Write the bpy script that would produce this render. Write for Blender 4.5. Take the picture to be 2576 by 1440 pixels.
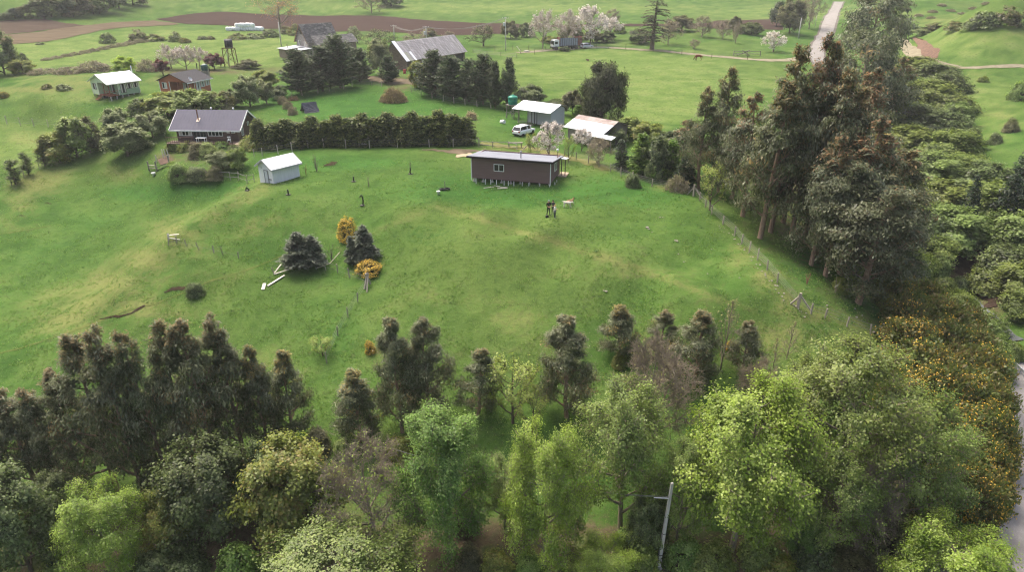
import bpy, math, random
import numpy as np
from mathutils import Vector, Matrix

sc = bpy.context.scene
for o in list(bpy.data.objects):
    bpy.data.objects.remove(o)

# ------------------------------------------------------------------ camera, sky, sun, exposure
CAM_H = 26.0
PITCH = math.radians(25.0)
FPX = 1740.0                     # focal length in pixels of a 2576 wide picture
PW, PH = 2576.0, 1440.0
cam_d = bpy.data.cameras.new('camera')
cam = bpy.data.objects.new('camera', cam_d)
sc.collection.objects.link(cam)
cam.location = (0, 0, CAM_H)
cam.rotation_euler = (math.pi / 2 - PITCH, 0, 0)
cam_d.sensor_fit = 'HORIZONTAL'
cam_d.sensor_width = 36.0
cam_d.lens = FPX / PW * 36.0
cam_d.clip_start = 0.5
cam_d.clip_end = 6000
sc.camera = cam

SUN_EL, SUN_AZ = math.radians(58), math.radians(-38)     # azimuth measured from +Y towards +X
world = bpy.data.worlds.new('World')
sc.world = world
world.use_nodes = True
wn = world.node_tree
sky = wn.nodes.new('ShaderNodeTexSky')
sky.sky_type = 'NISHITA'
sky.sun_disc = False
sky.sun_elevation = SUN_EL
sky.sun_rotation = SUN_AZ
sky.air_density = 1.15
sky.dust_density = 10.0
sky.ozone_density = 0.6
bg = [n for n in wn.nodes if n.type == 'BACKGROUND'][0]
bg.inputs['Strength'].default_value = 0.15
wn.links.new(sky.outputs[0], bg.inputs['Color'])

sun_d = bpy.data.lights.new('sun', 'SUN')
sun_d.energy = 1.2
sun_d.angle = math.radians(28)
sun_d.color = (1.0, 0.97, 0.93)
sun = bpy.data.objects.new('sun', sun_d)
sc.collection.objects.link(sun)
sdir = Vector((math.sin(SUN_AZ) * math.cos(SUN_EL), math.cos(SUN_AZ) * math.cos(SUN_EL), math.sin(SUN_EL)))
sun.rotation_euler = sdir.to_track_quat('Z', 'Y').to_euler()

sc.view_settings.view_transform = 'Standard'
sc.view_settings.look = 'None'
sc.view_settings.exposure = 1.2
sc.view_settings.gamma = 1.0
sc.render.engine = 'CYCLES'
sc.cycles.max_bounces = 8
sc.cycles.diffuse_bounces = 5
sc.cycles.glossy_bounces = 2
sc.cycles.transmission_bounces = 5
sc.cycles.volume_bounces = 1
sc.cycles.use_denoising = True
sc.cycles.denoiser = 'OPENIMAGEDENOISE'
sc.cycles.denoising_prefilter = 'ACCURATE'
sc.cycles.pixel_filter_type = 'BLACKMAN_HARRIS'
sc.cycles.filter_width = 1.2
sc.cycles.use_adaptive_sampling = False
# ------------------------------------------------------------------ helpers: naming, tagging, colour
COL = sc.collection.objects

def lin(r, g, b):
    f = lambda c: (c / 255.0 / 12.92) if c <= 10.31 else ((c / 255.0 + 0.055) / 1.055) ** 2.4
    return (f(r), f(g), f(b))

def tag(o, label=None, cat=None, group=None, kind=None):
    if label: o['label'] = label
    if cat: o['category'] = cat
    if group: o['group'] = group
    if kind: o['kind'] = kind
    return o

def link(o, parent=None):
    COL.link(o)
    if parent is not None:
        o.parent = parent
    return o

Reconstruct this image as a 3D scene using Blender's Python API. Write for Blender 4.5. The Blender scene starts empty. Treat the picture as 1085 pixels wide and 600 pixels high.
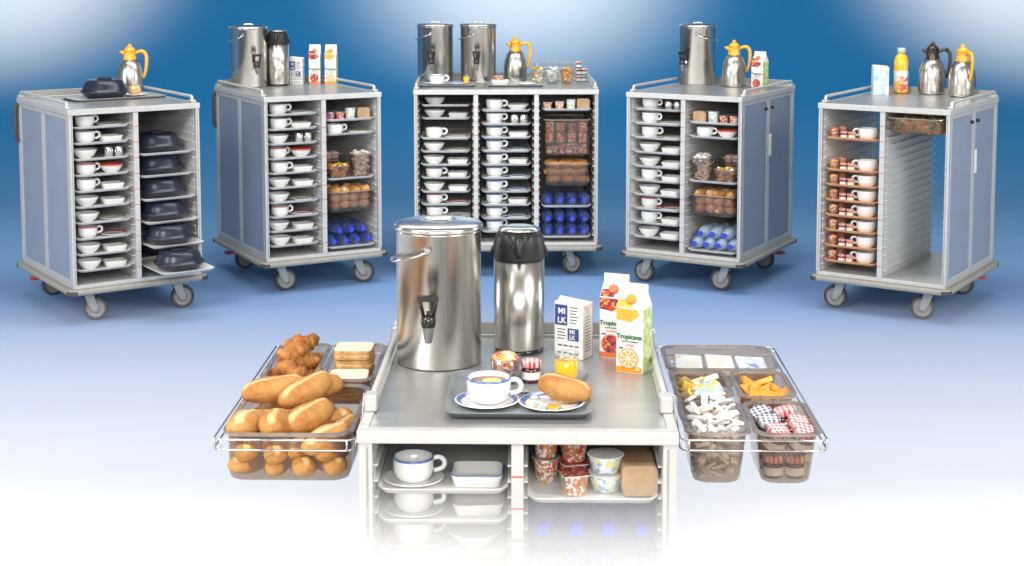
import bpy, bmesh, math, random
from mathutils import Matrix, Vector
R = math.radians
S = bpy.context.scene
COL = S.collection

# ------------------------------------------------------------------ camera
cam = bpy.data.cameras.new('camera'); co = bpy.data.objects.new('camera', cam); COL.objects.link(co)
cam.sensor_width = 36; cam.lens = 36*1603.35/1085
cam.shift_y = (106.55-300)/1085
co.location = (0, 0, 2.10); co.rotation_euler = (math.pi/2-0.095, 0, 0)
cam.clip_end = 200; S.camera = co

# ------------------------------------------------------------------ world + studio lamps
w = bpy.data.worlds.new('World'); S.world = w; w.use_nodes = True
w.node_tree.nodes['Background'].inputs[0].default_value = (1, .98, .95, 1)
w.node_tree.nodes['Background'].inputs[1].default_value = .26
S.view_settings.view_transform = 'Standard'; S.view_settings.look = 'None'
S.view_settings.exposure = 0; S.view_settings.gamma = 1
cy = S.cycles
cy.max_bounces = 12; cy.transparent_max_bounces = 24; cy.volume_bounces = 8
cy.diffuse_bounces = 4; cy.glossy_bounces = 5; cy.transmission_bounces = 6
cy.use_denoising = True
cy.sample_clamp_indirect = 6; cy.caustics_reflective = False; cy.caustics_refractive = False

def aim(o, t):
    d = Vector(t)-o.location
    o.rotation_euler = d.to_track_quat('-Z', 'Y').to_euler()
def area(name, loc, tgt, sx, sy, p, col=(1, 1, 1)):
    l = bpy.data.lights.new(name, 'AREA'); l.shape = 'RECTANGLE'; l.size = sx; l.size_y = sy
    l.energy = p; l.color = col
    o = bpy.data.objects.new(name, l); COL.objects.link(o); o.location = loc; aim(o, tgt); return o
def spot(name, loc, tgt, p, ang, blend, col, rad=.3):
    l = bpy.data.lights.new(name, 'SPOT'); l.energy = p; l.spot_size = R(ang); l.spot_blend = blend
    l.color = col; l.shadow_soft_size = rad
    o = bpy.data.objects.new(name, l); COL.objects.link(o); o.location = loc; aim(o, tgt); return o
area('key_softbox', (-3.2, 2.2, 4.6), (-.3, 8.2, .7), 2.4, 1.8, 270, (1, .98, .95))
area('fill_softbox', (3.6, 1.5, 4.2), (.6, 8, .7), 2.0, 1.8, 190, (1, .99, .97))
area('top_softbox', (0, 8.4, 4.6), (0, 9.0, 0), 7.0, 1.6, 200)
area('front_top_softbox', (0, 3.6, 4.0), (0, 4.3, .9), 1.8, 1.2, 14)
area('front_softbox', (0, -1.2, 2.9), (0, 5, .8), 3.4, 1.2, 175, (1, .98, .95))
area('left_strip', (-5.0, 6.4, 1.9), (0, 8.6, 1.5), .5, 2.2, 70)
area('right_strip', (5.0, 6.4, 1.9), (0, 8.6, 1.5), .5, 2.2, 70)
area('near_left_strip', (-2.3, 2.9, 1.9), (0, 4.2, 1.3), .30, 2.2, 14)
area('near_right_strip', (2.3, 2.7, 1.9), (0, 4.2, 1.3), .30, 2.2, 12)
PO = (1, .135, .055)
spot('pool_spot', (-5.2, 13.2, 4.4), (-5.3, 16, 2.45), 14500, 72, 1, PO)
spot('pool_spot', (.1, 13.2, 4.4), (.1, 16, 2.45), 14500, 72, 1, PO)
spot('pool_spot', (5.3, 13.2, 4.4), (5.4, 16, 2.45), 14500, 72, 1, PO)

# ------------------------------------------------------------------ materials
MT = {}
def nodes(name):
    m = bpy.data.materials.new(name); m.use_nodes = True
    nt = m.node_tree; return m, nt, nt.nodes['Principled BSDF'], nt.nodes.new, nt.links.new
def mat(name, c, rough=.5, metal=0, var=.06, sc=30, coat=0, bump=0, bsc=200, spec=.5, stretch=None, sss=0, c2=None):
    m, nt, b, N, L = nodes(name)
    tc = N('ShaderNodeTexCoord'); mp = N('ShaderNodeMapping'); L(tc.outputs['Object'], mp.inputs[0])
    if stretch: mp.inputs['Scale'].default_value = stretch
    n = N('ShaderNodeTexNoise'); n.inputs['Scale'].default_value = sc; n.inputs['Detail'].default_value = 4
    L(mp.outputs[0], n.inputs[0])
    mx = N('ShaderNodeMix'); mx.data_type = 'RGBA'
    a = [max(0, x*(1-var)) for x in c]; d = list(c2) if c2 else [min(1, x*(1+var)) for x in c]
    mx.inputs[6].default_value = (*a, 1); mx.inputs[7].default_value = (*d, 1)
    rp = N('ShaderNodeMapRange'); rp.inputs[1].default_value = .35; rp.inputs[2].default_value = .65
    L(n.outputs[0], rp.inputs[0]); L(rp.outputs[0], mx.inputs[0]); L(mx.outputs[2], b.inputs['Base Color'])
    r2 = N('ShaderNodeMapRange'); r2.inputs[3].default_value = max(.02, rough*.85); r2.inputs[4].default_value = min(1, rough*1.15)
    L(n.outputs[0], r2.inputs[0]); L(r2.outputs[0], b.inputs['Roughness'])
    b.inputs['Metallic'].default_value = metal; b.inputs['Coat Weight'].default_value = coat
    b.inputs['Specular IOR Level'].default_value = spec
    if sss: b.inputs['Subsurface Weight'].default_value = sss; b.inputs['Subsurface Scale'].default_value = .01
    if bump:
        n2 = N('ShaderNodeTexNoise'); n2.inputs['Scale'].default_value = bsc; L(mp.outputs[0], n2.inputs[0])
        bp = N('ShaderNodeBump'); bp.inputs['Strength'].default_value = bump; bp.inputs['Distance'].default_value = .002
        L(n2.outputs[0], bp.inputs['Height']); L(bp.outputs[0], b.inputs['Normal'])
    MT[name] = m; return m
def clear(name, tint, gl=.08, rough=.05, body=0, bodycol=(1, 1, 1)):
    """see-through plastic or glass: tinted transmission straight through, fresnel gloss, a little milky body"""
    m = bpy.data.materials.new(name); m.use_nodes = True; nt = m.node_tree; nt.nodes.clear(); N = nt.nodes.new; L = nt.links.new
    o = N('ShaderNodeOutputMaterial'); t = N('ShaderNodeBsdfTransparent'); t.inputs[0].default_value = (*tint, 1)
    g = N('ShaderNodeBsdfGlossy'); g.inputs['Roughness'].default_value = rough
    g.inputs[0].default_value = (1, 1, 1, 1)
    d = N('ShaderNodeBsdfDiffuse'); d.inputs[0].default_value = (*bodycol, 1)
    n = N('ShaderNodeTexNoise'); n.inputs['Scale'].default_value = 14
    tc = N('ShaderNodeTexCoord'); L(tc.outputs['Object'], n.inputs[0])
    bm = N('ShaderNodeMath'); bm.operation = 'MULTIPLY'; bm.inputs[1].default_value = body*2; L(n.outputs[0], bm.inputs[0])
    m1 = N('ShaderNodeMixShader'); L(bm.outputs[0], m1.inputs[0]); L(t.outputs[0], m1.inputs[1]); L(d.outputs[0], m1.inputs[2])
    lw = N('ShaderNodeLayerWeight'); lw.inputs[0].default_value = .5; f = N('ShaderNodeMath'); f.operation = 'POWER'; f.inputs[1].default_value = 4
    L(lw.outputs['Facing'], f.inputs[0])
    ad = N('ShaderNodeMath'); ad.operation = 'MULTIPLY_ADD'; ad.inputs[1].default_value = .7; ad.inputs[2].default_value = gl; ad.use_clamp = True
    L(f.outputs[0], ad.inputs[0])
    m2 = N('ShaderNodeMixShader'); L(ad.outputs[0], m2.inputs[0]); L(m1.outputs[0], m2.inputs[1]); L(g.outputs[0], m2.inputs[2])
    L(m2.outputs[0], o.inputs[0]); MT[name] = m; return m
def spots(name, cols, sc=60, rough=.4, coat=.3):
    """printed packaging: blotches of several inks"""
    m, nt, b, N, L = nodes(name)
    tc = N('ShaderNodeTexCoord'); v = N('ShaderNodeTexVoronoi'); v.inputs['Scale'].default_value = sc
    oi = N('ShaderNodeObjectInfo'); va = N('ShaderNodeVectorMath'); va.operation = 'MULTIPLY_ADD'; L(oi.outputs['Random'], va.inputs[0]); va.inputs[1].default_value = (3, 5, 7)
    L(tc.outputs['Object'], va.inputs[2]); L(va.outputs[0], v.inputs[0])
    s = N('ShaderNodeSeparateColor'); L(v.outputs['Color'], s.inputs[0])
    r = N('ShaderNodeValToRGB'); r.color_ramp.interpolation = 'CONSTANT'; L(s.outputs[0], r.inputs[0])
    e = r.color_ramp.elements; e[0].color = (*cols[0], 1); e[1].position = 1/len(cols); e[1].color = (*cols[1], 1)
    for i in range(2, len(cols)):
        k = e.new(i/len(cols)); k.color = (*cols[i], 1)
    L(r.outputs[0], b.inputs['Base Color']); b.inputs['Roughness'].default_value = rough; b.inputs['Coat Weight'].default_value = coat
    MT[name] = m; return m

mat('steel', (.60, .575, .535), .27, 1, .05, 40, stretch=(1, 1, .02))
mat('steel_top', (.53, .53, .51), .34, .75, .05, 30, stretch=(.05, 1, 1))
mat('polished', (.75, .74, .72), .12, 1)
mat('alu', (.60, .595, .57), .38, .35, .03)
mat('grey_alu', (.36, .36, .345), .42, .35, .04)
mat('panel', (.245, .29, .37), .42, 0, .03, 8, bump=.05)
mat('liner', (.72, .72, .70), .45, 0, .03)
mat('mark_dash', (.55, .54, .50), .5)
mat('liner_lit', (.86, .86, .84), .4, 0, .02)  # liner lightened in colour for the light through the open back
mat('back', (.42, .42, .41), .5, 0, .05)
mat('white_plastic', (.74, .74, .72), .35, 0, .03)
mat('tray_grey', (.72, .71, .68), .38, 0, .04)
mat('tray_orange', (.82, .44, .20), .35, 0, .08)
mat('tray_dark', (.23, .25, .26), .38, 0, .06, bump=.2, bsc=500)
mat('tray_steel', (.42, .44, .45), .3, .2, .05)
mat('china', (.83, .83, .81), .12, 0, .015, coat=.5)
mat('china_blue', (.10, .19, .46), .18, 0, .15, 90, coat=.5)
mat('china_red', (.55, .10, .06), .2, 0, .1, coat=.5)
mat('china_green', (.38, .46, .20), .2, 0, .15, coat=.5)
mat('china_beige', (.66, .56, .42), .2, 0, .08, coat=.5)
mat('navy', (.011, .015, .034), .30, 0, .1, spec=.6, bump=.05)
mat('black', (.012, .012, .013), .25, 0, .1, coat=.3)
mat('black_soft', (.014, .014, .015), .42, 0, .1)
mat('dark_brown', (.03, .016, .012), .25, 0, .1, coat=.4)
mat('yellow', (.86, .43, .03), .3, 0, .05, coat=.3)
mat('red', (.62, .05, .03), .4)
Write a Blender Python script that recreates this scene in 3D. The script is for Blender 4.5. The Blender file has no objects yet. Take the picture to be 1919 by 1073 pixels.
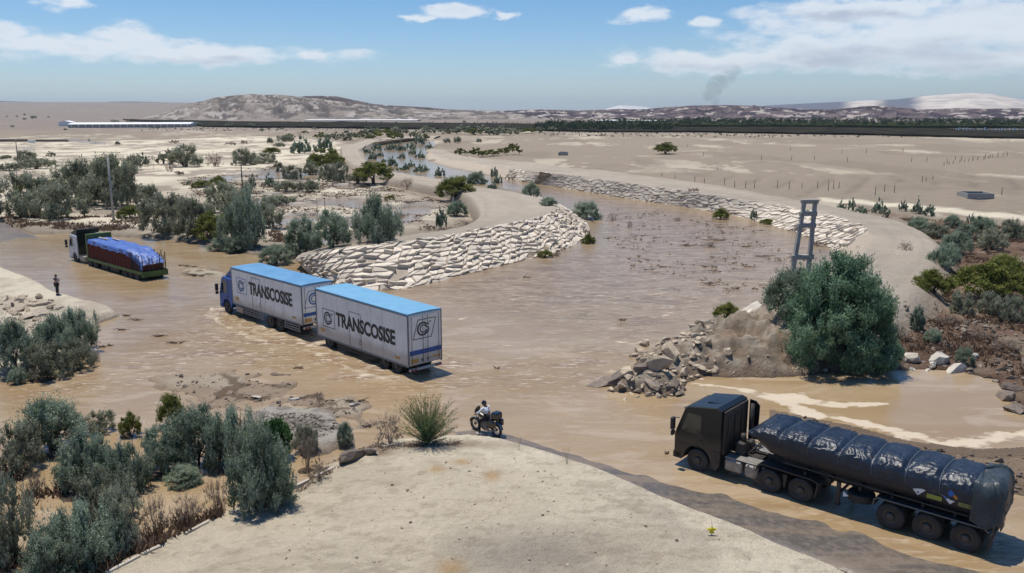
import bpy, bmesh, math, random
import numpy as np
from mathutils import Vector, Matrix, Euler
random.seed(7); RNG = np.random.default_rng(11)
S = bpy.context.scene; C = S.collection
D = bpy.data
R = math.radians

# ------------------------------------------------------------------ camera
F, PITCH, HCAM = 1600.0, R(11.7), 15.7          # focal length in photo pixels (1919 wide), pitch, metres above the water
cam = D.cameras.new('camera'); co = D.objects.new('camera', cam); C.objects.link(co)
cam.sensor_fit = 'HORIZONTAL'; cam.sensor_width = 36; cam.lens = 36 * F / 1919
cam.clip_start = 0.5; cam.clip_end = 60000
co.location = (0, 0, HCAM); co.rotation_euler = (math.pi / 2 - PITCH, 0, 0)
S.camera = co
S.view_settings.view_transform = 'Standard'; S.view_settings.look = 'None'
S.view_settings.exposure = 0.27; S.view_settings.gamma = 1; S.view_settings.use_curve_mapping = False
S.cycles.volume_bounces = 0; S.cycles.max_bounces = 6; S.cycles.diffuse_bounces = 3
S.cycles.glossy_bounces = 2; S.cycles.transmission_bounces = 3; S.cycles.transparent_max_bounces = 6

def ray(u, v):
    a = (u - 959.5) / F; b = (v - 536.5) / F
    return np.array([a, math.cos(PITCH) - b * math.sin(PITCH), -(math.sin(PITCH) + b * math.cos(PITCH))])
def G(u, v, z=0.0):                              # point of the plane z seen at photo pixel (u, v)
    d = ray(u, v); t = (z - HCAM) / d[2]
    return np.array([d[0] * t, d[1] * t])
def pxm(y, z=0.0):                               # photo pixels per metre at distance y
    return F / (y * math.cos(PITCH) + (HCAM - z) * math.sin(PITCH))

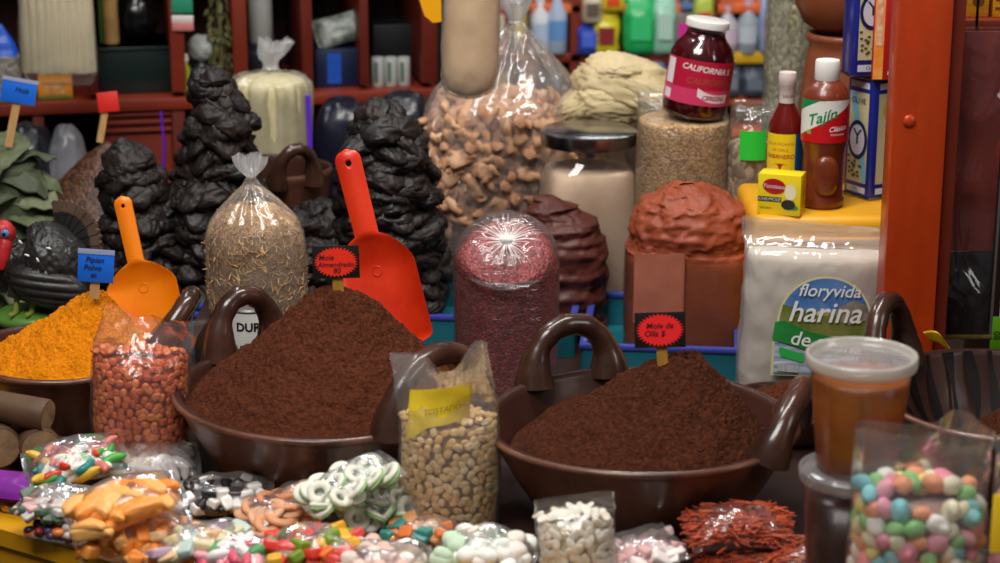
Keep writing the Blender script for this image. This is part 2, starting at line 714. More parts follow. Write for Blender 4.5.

### [Goal]
Everything from the first line of the entries through the line that contains "bpy.data.objects.remove(o)" is to be reproduced exactly, except the pictures.

### [Expected answer]
Write the bpy script that would produce this render. Write for Blender 4.5. Take the picture to be 2576 by 1440 pixels.
import bpy, math, random
import numpy as np
from mathutils import Vector, Matrix

sc = bpy.context.scene
for o in list(bpy.data.objects):
    bpy.data.objects.remove(o)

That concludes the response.